Friday, November 25, 2011

Graphic novel review: Ghostopolis by Doug TenNapel

Ghostopolis by Doug TenNapel
Genre: Middle grade paranormal action
Publisher: Scholastic Graphix, 2010
Lists: ALA's 2011 Top Ten Great Graphic Novels for Teens
From: Local library

Story: Garth Hale is dying, but he's not dead yet. So when he finds himself in the afterlife, he's got to get back to his mom and the living. Luckily he has a skeleton horse and mysterious boy to help him get to Ghostopolis where, hopefully, he can find a way home.

Frank Gallows has been employed as a ghost wrangler with the Supernatural Immigration Task Force a long time. He's tired. He's jaded. He's sloppy. He didn't mean to send Garth to the afterlife, but that's what happened. Now he has to get Garth back. He needs the help of his ex-girlfriend Claire, but they didn't part on the best of terms.

Thoughts: This book is a lot of fun. Frank Gallows is a great character with his wrinkled suit and sneaky yet authoritative ways. I would love a whole book just about the Supernatural Immigration Task Force (SITF) and Frank on the job with all of his ghostbusting tools. SITF and Frank are only a small part of Ghostopolis. There's a lot going on. The way your afterlife age is decided, the world's political structure, and the workings of time and physics are all described in a whirlwind as Garth races to the town.
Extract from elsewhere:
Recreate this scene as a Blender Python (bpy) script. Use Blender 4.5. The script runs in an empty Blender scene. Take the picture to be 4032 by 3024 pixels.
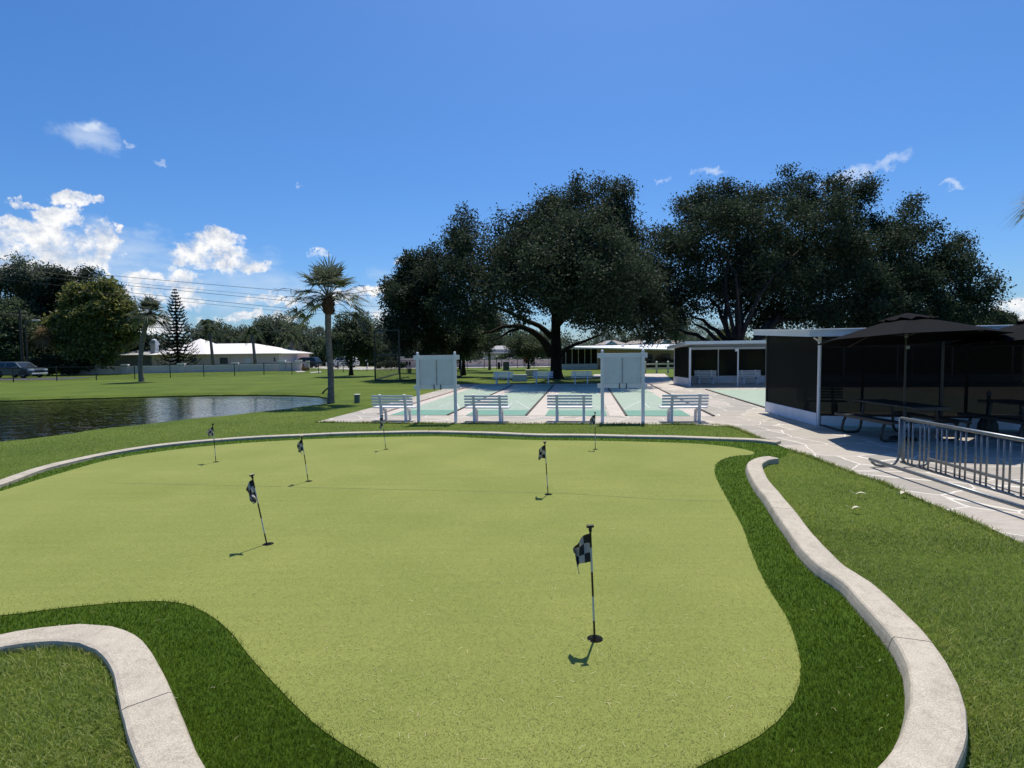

There's also a lot of heart as Garth learns about trust, compassion, and forgiveness. It was a quick and enjoyable read with only a few bodily function jokes for the younger set. I especially liked the hissing cockroches.

The graphics in this novel are great. The drawings are nice and clear, and there's usually something interesting going on off in the background. I usually don't care for coloring in my graphic novels, but this one does it well. I especially liked the shadowy blues used inside the buildings to notch up the suspense. The dialogue is hand-lettered in all caps, and was sometimes difficult to read due to the non-standard shapes and sizing. My problems were all at the beginning though, so I either got used to the writing or the lettering became more readable as the story went on.

Final thoughts: A fun ghost adventure for middle-grade readers with enough unexpected events to keep teens and adults happy. A Ghostopolis film, starring and produced by Hugh Jackman, is scheduled to be released in 2013.